Skagway Harbor extends well out into the inside passage

Lieutenants? Where would the army be without them?

In June 1942 Lt. Darrel M. Schumacher of the 340th Engineering Regiment cooled his heels in Skagway. He and his men would walk to the Teslin River as soon as the 93rd built them a trail. In the meantime, they waited.   Then the Japanese bombed the American Naval Base at Dutch Harbor in the Aleutians, bombed it twice. And, adding insult to injury, they occupied American Territory at Kiska and Attu.

Link to another story “What Next?”

Down in Skagway Lt. Schumacher felt the awful weight of responsibility. Clearly the Japanese had come for Alaska. He proposed to evacuate women, children and old men to safety, called a town meeting to organize the evacuation. The Lieutenant hadn’t reckoned with Alaska attitude. The citizens of Skagway came from stern stuff. The Lieutenant outlined his elaborate plan and the town reacted. They had, they informed him, but one old man, “and he could beat the (censored) out of me.”
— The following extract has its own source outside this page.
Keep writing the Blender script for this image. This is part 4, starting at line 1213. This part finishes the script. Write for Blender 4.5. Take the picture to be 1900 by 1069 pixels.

Skagway where the stubborn citizens wouldn’t evacuate

If they wouldn’t evacuate, he had no choice. He would have to defend them in place. His soldiers had Springfield rifles and a few 37mm guns. Unfortunately, they had no ammunition. Hoping that soldiers at Chilkoot Barracks in Haynes, Alaska, a few miles away across the water might have some. Schumacher and his men quickly boarded a launch at the Skagway dock and headed for Haynes.

But soldiers at Chilkoot had their own Lieutenant who felt his own awful responsibility to defend the civilians of Haynes. And he shared Schumacher’s problem, he had guns but no ammo. Hoping to borrow some from the soldiers at Skagway they had set out in their own launch. The two launches met at the halfway point. And discovered that the two lieutenants had the same problem.

More on young officers

Returning to Skagway, Schumacher learned that ammo lay in the hold of a ship at the Skagway Dock. He and his men searched frantically, but never did find it.

Skagway as the attacking Japanese warplane would have seen it.

Luckily, the Japanese juggernaut, busy 1,900 miles away at the very end of the Aleutian Island Chain, had no designs on Skagway. To one young Lieutenant’s eternal relief, it turned out that Skagway didn’t need defending.